Re: feature proposal - triggers by semantics - Mailing list pgsql-hackers

From Craig Ringer
Subject Re: feature proposal - triggers by semantics
Date
Msg-id 50A4AC42.9060905@2ndQuadrant.com
Whole thread Raw
In response to feature proposal - triggers by semantics  (Darren Duncan <darren@darrenduncan.net>)
Responses Re: feature proposal - triggers by semantics  (Hannu Krosing <hannu@2ndQuadrant.com>)
List pgsql-hackers
On 11/15/2012 03:44 PM, Darren Duncan wrote:
> As they currently exist, triggers always fire based on certain SQL
> syntax used, rather than on the semantics of what is actually going on.
>
That's not quite right. COPY fires INSERT triggers, despite never using
an explicit INSERT statement. There are probably other examples.
> As a simple example, I'd like to be able to define a trigger like
> "AFTER DELETE ON foo FOR EACH ROW" and have that trigger be invoked
> not only by a DELETE on foo but also by a TRUNCATE on foo.  So I would
> like to do some auditing action when a row of foo is deleted, no
> matter how it happens.
TRUNCATE triggers already exist.

If you wanted you could have a BEFORE TRUNCATE trigger SELECT each row
and invoke a function on each row, same as a FOR EACH ROW .. DELETE
trigger. So you can already achieve what you want to do with the
currently available features.

> The reason this particular example in particular is important is that
> TRUNCATE is documented as a data-manipulation action semantically
> equivalent to an unqualified DELETE in its effects, primarily.
I'd say we should just change the docs to note that "TRUNCATE does not
act on each row individually, so it does not fire DELETE triggers. There
is a TRUNCATE trigger you can use to monitor and control TRUNCATE
behaviour."

>
> So, I'm partly proposing a specific narrow new feature, "TRUNCATE FOR
> EACH ROW", but I'm also proposing the ability to generally define
> triggers based not on the syntax used but the actual action requested.
That already exists. Maybe you're using some old version?

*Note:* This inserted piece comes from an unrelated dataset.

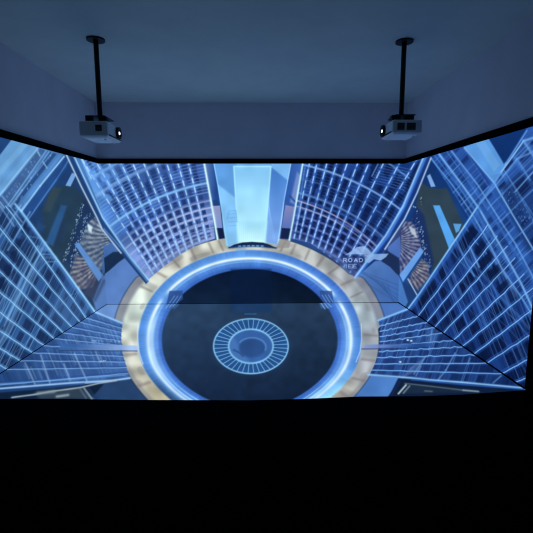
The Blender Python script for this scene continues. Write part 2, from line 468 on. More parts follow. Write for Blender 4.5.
def fan_building(cv, A, B, ncell, base, dark, lite, seed, dark_p=0.35, band=(), nlong=60, glow=None, alpha=1.0, lean=0.5):
    """storeys fanning out from A to B; dark panes in the middle of each storey, uprights across them"""
    r = np.random.default_rng(seed)
    n = len(A)
    allc = [p[0] + lean * p[1] for p in list(A) + list(B)]
    c_lo, c_hi = min(allc), max(allc)
    ncell = max(4, int((c_hi - c_lo) / 6.5))
    base, dark = np.asarray(base, float), np.asarray(dark, float)
    cv.fill(list(A) + list(B)[::-1], base, alpha)
    for k in range(n - 1):
        q = [A[k], B[k], B[k + 1], A[k + 1]]
        lv = np.where(r.random(ncell + 1) < dark_p, .65 + .35 * r.random(ncell + 1), .35 * r.random(ncell + 1))
        fine = r.random(ncell * 6 + 2)

        def fn(x, y, k=k, lv=lv, fine=fine):
            def sd(a, b):
                L = math.hypot(b[0] - a[0], b[1] - a[1])
                return ((x - a[0]) * (b[1] - a[1]) - (y - a[1]) * (b[0] - a[0])) / L
            d0, d1 = np.abs(sd(A[k], B[k])), np.abs(sd(A[k + 1], B[k + 1]))
            s = d0 / (d0 + d1 + 1e-6)
            t = np.clip((x + lean * y - c_lo) / (c_hi - c_lo), 0, .9999)
            c = t * ncell; i = c.astype(int); f = sstep(.75, 1.0, c - i)
            d = lv[i] * (1 - f) + lv[np.minimum(i + 1, ncell)] * f
            cf = t * ncell * 6; j = cf.astype(int); g = cf - j
            fh = fine[j] * (1 - g) + fine[j + 1] * g
            prof = sstep(.04, .26, s) * sstep(.99, .80, s)
            D = prof * np.clip(d + .55 * (fh - .5), 0, 1)
            col = base * (1 - D[:, None]) + dark * D[:, None]
            if glow is not None:
                G = (np.exp(-(s / .13) ** 2) + .6 * np.exp(-((1 - s) / .10) ** 2))[:, None] * .75
                col = col * (1 - G) + np.asarray(glow) * G
            return col, np.full(len(x), alpha, np.float32)
        cv.shade(q, fn, .3)
    for _ in range(nlong):     # uprights that run across one or several storeys
        k0 = r.integers(0, n - 1); k1 = min(n - 1, k0 + r.integers(1, 4))
        p = lerp(A[k0], B[k0], r.random()); c = p[0] + lean * p[1]
        pts = []
        for k in range(k0, k1 + 1):
            ca, cb = A[k][0] + lean * A[k][1], B[k][0] + lean * B[k][1]
            u = (c - ca) / (cb - ca + 1e-6)
            if -0.001 <= u <= 1: pts.append(lerp(A[k], B[k], u))
        if len(pts) > 1: cv.line(pts, .42, lite, .25 + .4 * r.random())
    for t, w, a in band:
        cv.line([lerp(A[k], B[k], t) for k in range(n)], w, lite, a)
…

regress=> \h CREATE TRIGGER
Command:     CREATE TRIGGER
Description: define a new trigger
Syntax:
CREATE [ CONSTRAINT ] TRIGGER name { BEFORE | AFTER | INSTEAD OF } {
event [ OR ... ] }   ON table_name
...
where event can be one of:
   INSERT   UPDATE [ OF column_name [, ... ] ]   DELETE   TRUNCATE


>
> A tangential feature request is to provide a runtime config option
> that can cause TRUNCATE to always behave as unqualified DELETE FROM
> regardless of any triggers, as if it were just a syntactic shorthand.
Please, no!

If you want to prevent TRUNCATE, deny the privilege or add a trigger
that aborts the command.

TRUNCATE should do what it says, not magically be changed to do
something else by a GUC.
> Or alternately/also provide extra syntax to TRUNCATE itself where one
> can specify which behavior to have, and both options can be given
> explicitly to override any config option.
What advantage would that have over using DELETE when you want DELETE,
and TRUNCATE when you want TRUNCATE?